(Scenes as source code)
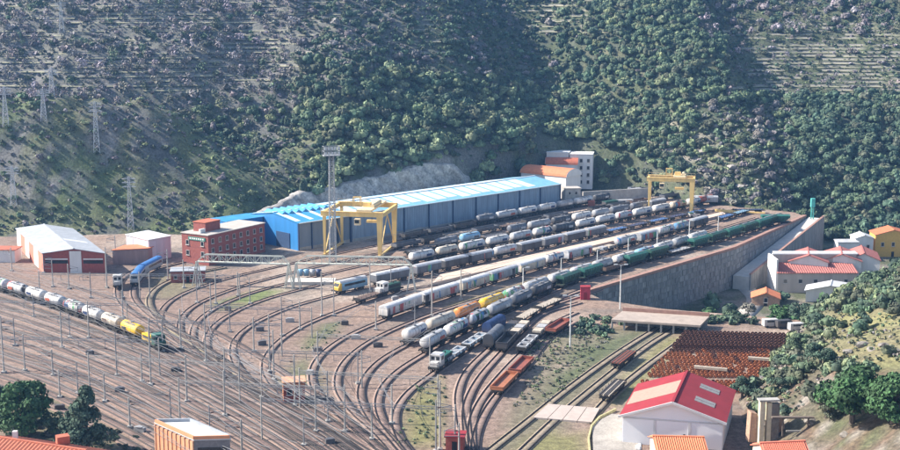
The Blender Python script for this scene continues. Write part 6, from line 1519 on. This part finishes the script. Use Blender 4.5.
for n, (px, py, R_, H, pal) in enumerate([(778,326,4.6,7.5,'pine'),(733,327,3.4,5.0,'green'),(800,322,3.8,6.0,'dark'),(716,326,2.6,4.0,'green'),(748,318,2.6,5.0,'pale'),(768,305,2.8,4.5,'grey'),(843,262,3.0,6.0,'dark'),(866,252,3.2,6.0,'dark')]):
    p = on_ground(px, py) if px > 795 else U(px, py, -3.0 if n < 5 else -14.0)
    big_tree('broadleaf_tree', ['large dark round tree beyond the dock','green tree left of the large round tree','dark tree right of the large round tree by the vans','small green tree at the end of the dock','pale bare tree by the foot of the ramp','greyish tree before the small brown house','dark tree before the white parapet roofs','dark tree by the yellow house'][n], p-Vector((0,0,0.2)), R_, H, pal, 30+n, lobes=16, per=140, size=0.11, group='trees in the hollow')
# ------------------------------------------------------------------ dry-stone terraces on the slopes
m_terr = mat('terrace_stone', (0.30,0.285,0.26), 0.95, scale=1.2, rgb2=(0.16,0.15,0.14), bump=0.6); m_tread = mat('terrace_grass', (0.38,0.36,0.25), 0.95, scale=0.2, rgb2=(0.15,0.15,0.11))
def terrace(z, x0, x1, label, group):
    xs = np.arange(x0, x1, 2.5); ys = []
    for x in xs:
        yy = np.arange(foot(x)+25, 830, 1.0); h = ground_h(np.full(len(yy), x), yy); k = np.argmax(h > z); ys.append(yy[k] if h[k] > z else np.nan)
    ys = np.array(ys); ok = ~np.isnan(ys) & (fbm(xs/11, xs*0+z*1.7, 93, 2) > 0.31) & (np.abs(np.gradient(np.nan_to_num(ys))) < 4)
    run = []; runs = []
    for i in range(len(xs)):
        if ok[i]: run.append(i)
        elif run: runs.append(run); run = []
    if run: runs.append(run)
    for run in runs:
        if len(run) < 5: continue
        X = xs[run]; Y = np.convolve(np.pad(ys[run], 2, 'edge'), np.ones(5)/5, 'valid'); n = len(X)
        mid = n//2; e = empty('terrace_wall', (X[mid], Y[mid], z), 0, label, 'terrace', group); ox, oy = X[mid], Y[mid]
        f = np.zeros((n,)); hh = 1.25*np.ones(n); wv_ = 0.35*(fbm(X/6, X*0+z, 91)-0.5)
        prof = [(-0.3,-1.2),(-0.15,0.7),(0.35,0.7),(0.35,-1.0)]
        V = np.concatenate([np.stack([X-ox, Y-oy+a+wv_, np.full(n, b)], -1) for a, b in prof]); i = np.arange(n-1)
        F = np.concatenate([np.stack([i+k*n, i+1+k*n, i+1+(k+1)*n, i+(k+1)*n], -1) for k in range(3)])
        link('stone_face', np_mesh('stone_face', V, F, m_terr), e)
        V = np.concatenate([np.stack([X-ox, Y-oy+a+wv_, np.full(n, b)], -1) for a, b in ((-1.7,-0.45),(-1.4,-0.05),(-0.28,0.1))]); F = np.concatenate([np.stack([i+k*n, i+1+k*n, i+1+(k+1)*n, i+(k+1)*n], -1) for k in range(2)])
        link('tread', np_mesh('tread', V, F, m_tread), e)
tr_ = random.Random(8)
for z in np.arange(50, 102, 2.1):
    for base, w in ((-235, 60), (-185, 80), (-120, 60)):
        if tr_.random() < 0.78: terrace(z, base+tr_.uniform(-18,18), base+w+tr_.uniform(-20,30), 'pale dry-stone terrace on the left hillside', 'terraces on the left hillside')
for z in np.arange(44, 82, 1.9): 
    if tr_.random() < 0.95: terrace(z, 150+tr_.uniform(-12,25), 260, 'pale dry-stone terrace on the right hillside', 'terraces on the right hillside')
for z in np.arange(66, 84, 2.8): terrace(z, -30+tr_.uniform(-6,6), 6+tr_.uniform(-10,8), 'dry-stone terrace high on the middle slope', 'terraces on the middle slope')
for z in np.arange(76, 100, 3.0): terrace(z, 45+tr_.uniform(-6,10), 100+tr_.uniform(-14,10), 'dry-stone terrace above the head of the gully', 'terraces above the gully')
# rocks on the near hill and on the nose of the far hill
def rock(p, r_, seed, label, group, m):
    r = random.Random(seed); bm = bmesh.new(); bmesh.ops.create_icosphere(bm, subdivisions=2, radius=1)
    for v in bm.verts: v.co *= r.uniform(0.75,1.15); v.co.z *= 0.65
    me = bpy.data.meshes.new('rock'); bm.to_mesh(me); bm.free(); me.materials.append(m); o = link('rock', me, None, p); o.scale = (r_*r.uniform(0.9,1.7), r_, r_*r.uniform(0.6,1.0)); o.rotation_euler = (0,0,r.uniform(0,6)); tag(o, label, 'rock', group)
m_rk = mat('outcrop', (0.33,0.30,0.27), 0.95, scale=0.6, rgb2=(0.15,0.135,0.12), bump=1)
for n, (px, py) in enumerate(sorted([(862,345),(872,350),(884,346),(848,352),(895,352),(838,360),(810,425),(845,436),(880,300),(760,408),(782,402)])): rock(on_ground(px, py), 1.1, n, f'grey boulder on the near hillside, {ORD[n]} from the left', 'boulders on the near hillside', m_rk)
for n in range(26): rock(on_ground(705+n*2.7, random.uniform(120,190)), random.uniform(1.0,2.6), 50+n, f'pale rock on the nose of the far hill, {nth(n+1)} from the left', 'rocks on the far hill', mat('pale_outcrop', (0.42,0.38,0.34), 0.95, scale=0.6, rgb2=(0.22,0.20,0.18), bump=1))

# ------------------------------------------------------------------ the air between
def haze():
    m = bpy.data.materials.new('haze'); m.use_nodes = True; nt = m.node_tree; nt.nodes.clear()
    out = nt.nodes.new('ShaderNodeOutputMaterial'); v = nt.nodes.new('ShaderNodeVolumePrincipled')
    v.inputs['Color'].default_value = (0.24, 0.52, 1.0, 1); v.inputs['Density'].default_value = 0.00013; v.inputs['Anisotropy'].default_value = 0.2
    nt.links.new(v.outputs[0], out.inputs['Volume'])
    zt = 235.0
    o = MB().box((0, 430, (zt-20)/2), (1000, 1000, zt+20)).build('haze', m); tag(o, kind='stuff'); return o
haze()
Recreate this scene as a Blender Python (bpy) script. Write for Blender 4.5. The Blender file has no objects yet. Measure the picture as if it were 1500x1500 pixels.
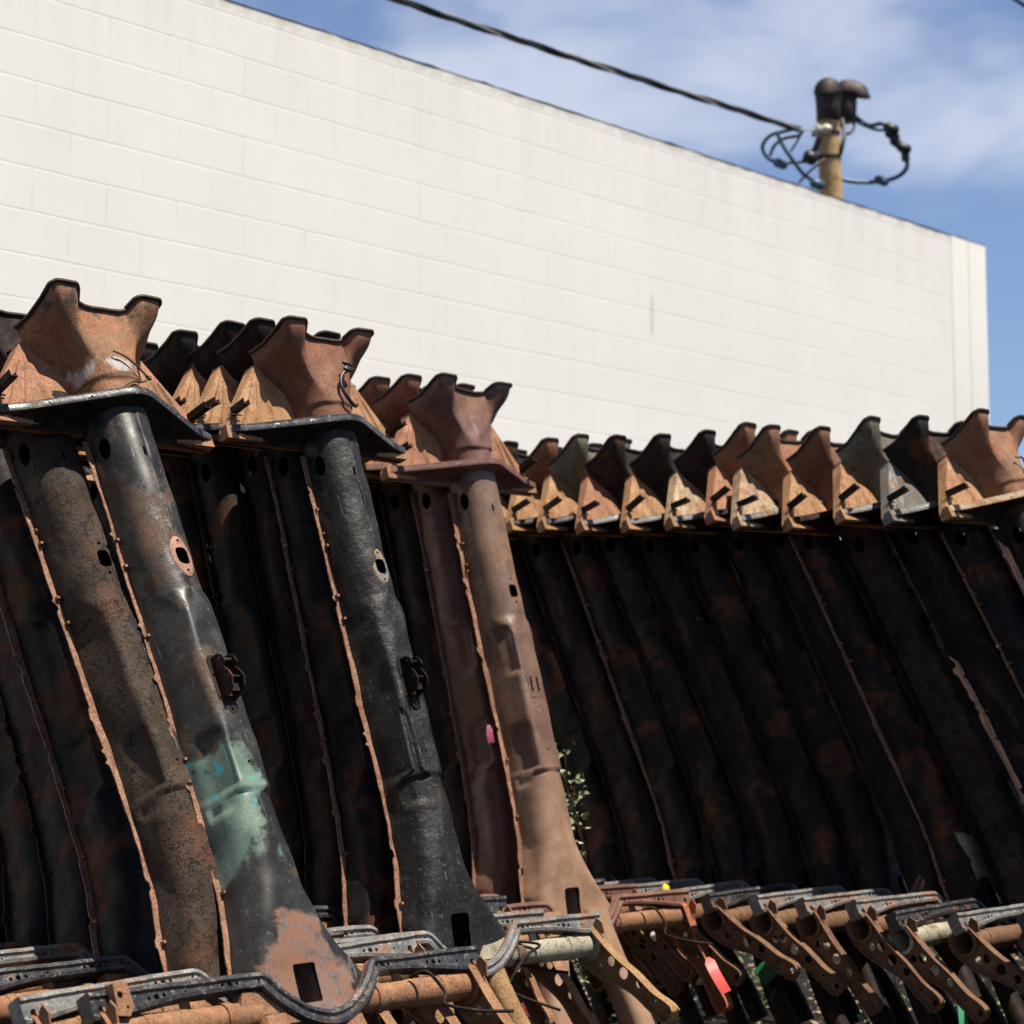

Task details
Search the data for "this". Copy every matching line.

Full response
The Blender Python script for this scene continues. Write part 6, from line 1519 on. This part finishes the script. Use Blender 4.5.
Recreate this scene as a Blender Python (bpy) script. Write for Blender 4.5. The Blender file has no objects yet. Measure the picture as if it were 1500x1500 pixels.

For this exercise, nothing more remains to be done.